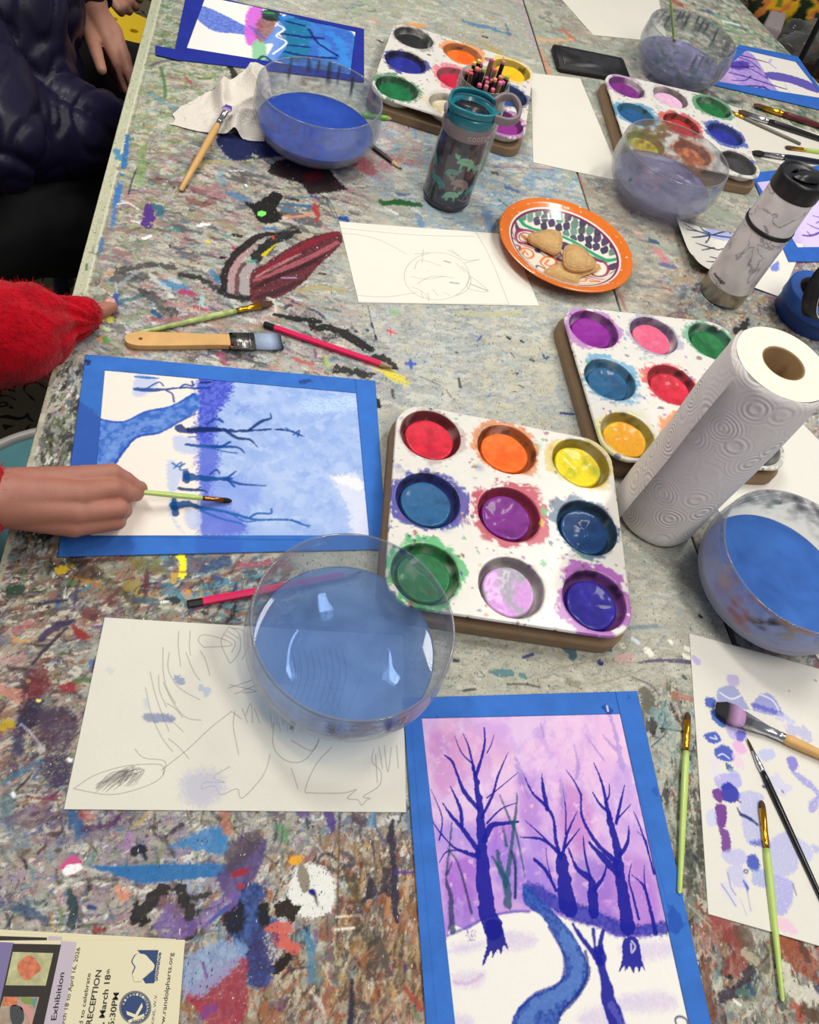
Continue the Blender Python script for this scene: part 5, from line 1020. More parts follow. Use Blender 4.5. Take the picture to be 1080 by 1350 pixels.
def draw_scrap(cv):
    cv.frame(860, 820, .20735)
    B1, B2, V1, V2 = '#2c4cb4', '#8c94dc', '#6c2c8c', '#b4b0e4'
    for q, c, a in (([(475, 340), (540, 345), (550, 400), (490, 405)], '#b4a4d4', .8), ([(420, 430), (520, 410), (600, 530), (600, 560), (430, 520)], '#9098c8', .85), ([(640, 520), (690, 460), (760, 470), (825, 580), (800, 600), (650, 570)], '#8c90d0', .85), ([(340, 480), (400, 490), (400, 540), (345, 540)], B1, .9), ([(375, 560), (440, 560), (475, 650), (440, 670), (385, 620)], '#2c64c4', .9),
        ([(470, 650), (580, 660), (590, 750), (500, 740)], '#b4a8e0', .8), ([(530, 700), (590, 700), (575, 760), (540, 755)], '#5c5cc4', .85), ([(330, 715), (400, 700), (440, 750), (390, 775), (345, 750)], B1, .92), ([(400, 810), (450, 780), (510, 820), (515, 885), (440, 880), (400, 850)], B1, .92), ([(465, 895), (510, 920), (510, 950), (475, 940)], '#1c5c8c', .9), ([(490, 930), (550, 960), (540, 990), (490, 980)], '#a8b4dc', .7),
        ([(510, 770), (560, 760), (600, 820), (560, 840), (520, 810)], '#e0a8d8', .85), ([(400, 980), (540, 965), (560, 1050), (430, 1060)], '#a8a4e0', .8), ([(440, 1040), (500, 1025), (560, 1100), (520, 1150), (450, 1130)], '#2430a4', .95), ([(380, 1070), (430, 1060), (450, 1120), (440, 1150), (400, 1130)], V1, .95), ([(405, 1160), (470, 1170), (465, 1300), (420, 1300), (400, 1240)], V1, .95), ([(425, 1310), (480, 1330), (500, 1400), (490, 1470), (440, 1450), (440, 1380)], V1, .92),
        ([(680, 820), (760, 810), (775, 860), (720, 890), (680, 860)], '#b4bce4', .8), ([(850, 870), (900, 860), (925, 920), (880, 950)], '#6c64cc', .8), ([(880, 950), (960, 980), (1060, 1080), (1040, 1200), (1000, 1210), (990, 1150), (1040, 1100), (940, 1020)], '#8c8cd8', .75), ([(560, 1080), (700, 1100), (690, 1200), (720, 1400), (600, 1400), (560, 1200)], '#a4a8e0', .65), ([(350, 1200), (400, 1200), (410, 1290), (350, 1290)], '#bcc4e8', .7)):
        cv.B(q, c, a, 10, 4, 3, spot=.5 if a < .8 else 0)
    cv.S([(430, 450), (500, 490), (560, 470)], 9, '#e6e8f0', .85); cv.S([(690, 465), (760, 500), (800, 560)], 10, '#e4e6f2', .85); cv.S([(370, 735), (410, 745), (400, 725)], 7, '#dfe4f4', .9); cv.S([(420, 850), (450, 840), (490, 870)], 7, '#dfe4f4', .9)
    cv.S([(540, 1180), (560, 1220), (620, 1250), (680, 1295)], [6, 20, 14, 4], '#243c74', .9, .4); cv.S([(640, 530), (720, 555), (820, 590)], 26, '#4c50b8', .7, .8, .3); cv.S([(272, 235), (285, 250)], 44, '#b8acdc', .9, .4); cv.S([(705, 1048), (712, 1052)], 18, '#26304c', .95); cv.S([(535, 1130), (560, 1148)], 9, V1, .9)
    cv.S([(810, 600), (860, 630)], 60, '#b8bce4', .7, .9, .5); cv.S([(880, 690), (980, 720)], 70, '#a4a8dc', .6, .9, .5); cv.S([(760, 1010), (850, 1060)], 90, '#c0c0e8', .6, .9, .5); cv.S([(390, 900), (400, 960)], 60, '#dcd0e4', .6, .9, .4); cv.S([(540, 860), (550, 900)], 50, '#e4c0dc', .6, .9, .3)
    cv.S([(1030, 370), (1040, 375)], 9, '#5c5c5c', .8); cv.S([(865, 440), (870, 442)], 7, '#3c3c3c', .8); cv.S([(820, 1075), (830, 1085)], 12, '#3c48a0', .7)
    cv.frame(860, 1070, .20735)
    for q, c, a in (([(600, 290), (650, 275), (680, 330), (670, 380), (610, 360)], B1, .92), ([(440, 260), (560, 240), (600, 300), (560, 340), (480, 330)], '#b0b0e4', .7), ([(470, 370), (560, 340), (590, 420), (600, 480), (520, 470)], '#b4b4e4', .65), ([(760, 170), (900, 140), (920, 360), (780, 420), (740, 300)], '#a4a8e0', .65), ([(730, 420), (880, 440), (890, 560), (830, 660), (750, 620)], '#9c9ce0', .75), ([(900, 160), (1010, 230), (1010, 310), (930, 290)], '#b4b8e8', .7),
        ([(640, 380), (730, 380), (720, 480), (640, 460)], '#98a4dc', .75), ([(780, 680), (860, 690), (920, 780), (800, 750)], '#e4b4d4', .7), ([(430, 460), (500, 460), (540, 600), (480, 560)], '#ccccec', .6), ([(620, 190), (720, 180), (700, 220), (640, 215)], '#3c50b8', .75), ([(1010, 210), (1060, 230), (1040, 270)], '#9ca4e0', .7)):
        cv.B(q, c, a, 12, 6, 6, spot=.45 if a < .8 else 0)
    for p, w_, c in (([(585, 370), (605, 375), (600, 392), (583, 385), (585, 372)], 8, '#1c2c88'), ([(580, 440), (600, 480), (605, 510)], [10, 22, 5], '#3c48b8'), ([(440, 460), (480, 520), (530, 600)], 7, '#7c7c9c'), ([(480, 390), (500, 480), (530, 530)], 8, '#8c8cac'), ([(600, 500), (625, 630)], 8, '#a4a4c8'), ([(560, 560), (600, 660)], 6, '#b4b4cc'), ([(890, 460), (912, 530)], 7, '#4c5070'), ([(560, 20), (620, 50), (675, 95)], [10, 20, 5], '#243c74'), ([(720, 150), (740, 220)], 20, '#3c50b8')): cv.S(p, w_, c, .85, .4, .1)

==

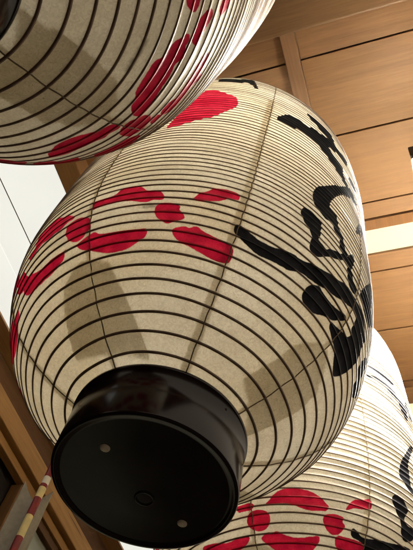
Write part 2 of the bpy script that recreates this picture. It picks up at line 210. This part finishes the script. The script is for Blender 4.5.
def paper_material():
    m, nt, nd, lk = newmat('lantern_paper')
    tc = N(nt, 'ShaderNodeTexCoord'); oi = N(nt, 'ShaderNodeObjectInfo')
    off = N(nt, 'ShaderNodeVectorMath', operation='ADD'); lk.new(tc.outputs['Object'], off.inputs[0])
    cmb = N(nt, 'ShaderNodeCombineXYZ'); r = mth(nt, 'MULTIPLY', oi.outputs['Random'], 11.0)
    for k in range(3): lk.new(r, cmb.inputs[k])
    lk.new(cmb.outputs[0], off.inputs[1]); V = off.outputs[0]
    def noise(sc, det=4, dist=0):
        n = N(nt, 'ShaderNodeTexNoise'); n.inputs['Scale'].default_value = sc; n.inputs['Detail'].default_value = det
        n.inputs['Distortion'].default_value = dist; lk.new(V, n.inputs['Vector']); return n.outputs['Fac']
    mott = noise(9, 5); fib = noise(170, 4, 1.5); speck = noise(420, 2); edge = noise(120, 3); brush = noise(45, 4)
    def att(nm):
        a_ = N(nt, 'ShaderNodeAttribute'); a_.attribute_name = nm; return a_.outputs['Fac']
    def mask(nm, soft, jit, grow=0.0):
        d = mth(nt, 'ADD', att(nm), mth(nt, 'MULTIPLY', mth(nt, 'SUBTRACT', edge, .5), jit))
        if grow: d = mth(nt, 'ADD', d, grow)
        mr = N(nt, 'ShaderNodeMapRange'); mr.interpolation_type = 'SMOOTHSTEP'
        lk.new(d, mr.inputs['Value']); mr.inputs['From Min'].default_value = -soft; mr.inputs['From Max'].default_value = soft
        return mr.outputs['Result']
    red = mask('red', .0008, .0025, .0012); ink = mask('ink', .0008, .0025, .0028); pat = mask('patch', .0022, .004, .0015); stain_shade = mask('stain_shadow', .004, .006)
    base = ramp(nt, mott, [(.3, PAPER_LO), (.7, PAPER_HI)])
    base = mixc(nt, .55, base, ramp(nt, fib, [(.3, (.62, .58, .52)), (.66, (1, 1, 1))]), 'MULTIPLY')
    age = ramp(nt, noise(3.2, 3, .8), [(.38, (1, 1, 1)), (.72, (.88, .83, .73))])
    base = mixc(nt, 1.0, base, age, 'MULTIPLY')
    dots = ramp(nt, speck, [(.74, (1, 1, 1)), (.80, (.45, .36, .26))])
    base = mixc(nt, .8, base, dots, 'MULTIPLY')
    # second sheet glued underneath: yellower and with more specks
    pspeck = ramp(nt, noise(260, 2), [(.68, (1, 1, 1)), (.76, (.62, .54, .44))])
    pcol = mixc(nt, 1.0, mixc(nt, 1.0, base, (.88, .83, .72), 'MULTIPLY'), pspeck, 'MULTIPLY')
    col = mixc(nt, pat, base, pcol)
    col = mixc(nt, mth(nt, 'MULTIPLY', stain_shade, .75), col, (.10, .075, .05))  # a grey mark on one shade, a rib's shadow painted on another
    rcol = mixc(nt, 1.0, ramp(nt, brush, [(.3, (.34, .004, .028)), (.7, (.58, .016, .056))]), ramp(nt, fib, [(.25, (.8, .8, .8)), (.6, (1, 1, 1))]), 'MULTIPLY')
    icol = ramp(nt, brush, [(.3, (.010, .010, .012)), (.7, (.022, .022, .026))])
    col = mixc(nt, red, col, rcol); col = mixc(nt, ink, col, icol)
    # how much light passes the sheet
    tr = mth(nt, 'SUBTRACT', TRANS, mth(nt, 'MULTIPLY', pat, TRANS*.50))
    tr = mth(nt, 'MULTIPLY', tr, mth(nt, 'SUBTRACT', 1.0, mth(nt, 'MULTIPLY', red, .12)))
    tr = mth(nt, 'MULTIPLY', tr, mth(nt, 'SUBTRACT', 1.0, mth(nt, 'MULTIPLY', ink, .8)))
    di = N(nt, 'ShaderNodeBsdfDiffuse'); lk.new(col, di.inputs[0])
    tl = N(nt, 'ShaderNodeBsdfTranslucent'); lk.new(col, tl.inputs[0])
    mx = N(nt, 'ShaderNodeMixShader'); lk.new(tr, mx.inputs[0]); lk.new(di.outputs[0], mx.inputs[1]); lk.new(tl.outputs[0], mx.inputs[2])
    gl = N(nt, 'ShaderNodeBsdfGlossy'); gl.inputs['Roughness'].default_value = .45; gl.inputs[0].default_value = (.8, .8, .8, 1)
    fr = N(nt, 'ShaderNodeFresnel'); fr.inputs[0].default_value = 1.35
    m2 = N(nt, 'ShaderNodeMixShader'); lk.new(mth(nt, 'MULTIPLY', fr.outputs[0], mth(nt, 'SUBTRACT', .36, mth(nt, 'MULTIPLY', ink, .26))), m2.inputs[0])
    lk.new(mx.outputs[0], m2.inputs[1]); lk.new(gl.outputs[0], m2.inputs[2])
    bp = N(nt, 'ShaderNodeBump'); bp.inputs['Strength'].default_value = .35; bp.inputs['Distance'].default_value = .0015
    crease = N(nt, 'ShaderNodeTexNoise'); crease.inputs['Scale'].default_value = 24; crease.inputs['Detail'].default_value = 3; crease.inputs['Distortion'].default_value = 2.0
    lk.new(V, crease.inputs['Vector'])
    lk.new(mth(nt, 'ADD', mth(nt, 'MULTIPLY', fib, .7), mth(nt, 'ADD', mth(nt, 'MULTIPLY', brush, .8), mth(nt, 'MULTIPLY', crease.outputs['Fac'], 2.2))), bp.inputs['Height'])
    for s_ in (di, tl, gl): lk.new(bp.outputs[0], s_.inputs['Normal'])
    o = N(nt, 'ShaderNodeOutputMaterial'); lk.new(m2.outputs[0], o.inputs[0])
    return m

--

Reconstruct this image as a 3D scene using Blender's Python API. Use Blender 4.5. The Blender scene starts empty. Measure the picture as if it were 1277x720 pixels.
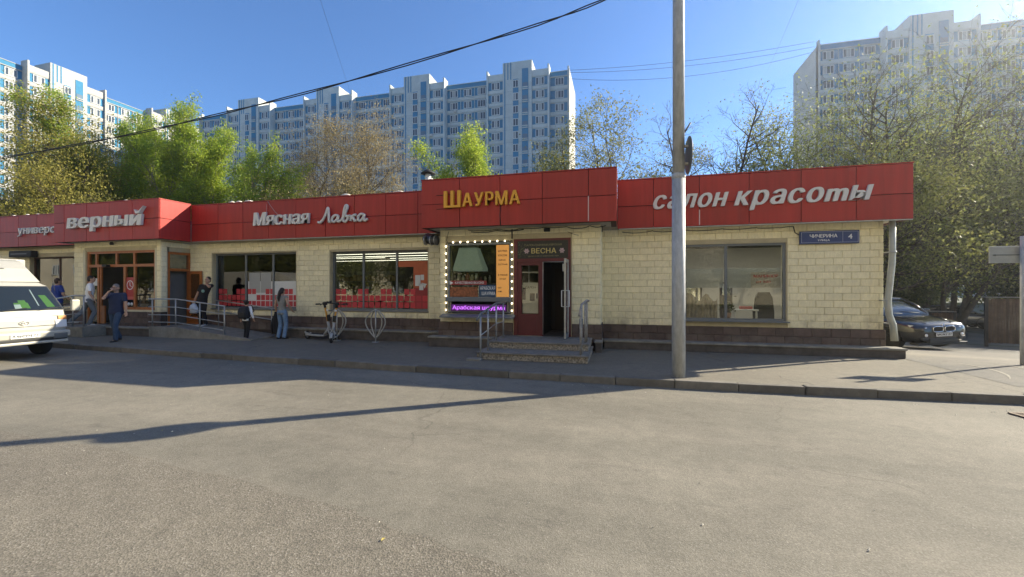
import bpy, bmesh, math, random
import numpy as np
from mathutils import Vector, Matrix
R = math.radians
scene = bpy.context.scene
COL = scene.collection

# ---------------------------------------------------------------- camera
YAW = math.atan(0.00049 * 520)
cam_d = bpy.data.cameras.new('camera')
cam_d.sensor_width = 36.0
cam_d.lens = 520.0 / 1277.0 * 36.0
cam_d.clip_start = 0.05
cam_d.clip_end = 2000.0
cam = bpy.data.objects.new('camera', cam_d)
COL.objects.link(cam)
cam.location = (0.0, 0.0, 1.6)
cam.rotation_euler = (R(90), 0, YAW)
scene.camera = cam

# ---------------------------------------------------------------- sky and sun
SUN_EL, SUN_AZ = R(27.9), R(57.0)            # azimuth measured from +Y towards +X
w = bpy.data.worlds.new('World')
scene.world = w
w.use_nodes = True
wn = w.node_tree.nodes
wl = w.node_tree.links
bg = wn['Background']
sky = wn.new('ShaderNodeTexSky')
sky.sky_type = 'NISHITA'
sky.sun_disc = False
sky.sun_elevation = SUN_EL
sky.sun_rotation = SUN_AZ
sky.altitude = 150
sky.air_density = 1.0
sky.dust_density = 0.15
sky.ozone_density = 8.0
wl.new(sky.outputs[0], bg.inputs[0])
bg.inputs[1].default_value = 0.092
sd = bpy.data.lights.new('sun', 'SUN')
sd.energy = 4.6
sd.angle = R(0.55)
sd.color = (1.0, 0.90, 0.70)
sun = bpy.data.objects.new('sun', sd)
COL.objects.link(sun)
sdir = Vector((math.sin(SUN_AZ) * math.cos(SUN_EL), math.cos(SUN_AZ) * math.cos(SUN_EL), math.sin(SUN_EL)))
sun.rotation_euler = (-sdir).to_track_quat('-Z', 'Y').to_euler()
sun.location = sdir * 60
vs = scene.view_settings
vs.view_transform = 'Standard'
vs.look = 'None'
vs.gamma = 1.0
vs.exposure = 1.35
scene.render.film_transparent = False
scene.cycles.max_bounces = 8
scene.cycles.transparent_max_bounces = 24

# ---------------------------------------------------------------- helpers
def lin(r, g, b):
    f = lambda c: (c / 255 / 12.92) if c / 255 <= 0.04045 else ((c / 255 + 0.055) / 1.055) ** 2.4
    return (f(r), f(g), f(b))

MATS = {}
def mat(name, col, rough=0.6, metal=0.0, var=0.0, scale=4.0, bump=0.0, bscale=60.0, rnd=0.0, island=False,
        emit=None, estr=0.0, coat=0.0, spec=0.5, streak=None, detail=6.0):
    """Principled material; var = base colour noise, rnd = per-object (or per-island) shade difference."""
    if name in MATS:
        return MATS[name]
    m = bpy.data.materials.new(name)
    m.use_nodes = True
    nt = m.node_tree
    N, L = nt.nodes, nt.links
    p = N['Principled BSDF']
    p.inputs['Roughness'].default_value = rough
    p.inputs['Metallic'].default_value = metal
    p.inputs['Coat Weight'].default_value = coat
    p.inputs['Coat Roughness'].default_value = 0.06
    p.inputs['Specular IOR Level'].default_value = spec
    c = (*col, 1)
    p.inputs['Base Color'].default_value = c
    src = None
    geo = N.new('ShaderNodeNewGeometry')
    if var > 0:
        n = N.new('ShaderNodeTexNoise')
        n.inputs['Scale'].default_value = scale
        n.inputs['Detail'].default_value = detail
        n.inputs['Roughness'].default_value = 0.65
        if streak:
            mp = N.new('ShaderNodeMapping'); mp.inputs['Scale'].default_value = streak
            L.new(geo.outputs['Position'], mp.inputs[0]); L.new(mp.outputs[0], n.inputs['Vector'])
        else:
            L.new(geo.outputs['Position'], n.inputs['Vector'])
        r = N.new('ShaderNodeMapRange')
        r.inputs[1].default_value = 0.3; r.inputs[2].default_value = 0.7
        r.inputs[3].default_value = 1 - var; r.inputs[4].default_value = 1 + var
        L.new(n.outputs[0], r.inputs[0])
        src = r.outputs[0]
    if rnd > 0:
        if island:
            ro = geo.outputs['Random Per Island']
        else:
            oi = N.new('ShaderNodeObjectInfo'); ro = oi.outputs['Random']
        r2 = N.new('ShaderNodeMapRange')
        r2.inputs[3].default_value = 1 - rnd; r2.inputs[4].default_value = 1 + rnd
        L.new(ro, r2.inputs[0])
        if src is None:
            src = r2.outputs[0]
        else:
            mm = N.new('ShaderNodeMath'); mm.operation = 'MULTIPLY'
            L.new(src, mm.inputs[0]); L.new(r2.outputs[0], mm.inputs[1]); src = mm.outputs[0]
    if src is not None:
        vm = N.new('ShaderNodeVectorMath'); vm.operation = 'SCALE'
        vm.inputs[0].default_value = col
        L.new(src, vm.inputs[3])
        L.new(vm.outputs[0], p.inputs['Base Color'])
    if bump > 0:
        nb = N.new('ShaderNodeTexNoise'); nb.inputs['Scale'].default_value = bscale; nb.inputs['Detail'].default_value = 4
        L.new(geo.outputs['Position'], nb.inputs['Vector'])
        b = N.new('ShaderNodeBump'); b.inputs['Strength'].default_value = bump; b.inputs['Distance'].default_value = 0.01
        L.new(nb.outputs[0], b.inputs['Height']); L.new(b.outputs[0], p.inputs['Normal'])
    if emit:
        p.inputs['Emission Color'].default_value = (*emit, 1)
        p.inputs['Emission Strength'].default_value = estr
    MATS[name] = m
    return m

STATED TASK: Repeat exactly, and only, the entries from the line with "Reconstruct this image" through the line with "COL = scene.collection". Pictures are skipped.

FULL SOLUTION:
Reconstruct this image as a 3D scene using Blender's Python API. Use Blender 4.5. The Blender scene starts empty. Measure the picture as if it were 1277x720 pixels.
import bpy, bmesh, math, random
import numpy as np
from mathutils import Vector, Matrix
R = math.radians
scene = bpy.context.scene
COL = scene.collection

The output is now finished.